===== INPUT FOR THIS TASK

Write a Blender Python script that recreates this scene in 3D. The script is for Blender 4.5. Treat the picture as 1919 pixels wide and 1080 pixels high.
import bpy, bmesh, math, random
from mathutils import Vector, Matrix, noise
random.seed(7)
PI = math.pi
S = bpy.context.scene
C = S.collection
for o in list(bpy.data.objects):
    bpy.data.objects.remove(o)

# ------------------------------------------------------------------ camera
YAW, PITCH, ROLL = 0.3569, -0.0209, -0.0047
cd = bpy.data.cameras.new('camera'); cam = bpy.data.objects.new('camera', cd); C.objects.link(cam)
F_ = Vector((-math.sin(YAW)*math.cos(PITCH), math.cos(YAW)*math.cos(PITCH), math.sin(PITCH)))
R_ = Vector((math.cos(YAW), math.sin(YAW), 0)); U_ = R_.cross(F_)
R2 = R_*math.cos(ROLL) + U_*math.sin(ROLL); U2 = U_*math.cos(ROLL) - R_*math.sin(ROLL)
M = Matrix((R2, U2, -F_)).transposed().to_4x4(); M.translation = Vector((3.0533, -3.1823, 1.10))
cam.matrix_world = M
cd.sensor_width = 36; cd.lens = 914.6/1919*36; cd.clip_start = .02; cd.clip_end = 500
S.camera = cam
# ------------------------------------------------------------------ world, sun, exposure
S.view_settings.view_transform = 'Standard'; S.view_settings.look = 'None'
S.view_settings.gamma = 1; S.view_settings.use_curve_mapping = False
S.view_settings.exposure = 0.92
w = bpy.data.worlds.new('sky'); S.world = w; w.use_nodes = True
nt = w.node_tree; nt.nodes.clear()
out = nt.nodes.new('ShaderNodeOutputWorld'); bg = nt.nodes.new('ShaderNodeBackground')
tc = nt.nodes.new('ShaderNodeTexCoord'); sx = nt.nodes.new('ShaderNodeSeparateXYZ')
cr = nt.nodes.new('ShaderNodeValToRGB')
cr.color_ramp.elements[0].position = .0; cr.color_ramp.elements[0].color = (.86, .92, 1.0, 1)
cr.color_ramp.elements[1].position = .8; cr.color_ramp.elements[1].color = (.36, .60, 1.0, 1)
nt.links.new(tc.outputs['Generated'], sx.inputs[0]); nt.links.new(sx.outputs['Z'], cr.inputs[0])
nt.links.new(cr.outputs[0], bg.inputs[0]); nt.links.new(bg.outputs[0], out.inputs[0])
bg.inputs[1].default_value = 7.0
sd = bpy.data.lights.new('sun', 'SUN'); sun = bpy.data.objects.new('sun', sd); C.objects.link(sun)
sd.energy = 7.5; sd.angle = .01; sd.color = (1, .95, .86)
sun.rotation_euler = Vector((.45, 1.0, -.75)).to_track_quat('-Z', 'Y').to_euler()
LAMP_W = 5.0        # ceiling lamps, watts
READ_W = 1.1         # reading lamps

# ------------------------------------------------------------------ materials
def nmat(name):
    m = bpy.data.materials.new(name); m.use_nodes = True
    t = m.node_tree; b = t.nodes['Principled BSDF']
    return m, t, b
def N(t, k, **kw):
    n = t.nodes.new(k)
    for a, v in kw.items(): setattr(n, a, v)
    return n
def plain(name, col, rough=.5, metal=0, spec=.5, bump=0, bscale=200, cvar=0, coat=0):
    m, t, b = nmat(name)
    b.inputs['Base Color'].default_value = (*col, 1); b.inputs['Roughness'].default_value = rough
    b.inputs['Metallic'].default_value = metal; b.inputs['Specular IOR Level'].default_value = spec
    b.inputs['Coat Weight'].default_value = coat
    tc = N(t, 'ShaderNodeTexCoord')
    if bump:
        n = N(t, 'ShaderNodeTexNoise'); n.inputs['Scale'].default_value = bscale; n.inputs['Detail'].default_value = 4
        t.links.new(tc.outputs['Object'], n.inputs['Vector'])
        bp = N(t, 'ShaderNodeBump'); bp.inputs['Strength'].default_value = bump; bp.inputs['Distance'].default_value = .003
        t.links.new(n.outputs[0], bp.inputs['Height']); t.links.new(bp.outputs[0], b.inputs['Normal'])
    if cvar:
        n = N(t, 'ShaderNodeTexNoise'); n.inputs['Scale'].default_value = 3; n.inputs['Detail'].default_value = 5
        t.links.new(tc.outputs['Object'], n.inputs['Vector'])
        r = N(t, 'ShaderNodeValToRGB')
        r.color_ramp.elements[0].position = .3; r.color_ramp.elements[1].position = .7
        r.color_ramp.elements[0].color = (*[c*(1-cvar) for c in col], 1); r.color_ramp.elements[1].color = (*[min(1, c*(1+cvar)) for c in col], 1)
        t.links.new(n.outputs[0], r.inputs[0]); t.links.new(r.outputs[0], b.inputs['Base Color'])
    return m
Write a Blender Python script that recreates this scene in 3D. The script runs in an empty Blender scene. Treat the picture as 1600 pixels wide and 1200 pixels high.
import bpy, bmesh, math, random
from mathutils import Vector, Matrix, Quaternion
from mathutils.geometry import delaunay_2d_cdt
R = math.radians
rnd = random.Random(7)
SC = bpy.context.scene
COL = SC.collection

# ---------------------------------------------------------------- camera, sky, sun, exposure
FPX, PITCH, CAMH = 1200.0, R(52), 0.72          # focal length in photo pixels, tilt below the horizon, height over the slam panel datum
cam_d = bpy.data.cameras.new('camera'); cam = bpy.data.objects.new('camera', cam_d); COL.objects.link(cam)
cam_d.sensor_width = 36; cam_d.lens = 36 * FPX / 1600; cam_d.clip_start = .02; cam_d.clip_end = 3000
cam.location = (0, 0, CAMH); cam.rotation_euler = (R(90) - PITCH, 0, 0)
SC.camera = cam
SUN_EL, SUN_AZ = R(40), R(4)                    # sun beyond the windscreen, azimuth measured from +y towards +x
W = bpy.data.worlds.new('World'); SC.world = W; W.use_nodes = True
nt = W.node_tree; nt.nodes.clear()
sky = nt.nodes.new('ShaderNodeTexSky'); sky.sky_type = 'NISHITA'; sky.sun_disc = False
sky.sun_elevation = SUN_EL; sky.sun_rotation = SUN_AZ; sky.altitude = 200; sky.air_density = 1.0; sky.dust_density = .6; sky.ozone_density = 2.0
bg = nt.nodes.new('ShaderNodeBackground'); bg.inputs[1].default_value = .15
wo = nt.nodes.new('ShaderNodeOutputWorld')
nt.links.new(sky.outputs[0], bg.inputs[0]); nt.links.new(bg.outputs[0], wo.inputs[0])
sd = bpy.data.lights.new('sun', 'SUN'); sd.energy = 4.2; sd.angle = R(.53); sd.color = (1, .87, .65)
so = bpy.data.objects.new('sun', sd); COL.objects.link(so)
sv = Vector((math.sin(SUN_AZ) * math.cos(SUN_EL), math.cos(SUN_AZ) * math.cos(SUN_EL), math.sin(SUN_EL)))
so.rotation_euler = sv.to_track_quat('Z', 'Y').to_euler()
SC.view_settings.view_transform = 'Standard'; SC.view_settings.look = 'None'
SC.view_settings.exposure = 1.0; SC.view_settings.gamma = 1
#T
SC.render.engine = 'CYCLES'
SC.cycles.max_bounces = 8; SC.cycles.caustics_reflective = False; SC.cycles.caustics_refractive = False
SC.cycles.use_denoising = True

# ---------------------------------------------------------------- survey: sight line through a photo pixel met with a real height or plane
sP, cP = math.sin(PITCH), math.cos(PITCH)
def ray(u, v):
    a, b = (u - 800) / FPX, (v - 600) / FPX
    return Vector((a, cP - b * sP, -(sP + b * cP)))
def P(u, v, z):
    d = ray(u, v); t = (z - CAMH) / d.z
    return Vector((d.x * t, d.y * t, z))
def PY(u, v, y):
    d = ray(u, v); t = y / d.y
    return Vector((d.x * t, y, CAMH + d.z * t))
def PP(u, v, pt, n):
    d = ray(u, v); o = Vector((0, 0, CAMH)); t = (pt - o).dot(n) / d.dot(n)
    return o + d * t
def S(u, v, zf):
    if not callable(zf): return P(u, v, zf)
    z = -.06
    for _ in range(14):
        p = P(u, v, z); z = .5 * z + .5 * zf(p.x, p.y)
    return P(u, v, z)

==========

GOAL:
Copy all the lines above that hold the string "high".

TASK SOLUTION:
Write a Blender Python script that recreates this scene in 3D. The script is for Blender 4.5. Treat the picture as 1919 pixels wide and 1080 pixels high.
Write a Blender Python script that recreates this scene in 3D. The script runs in an empty Blender scene. Treat the picture as 1600 pixels wide and 1200 pixels high.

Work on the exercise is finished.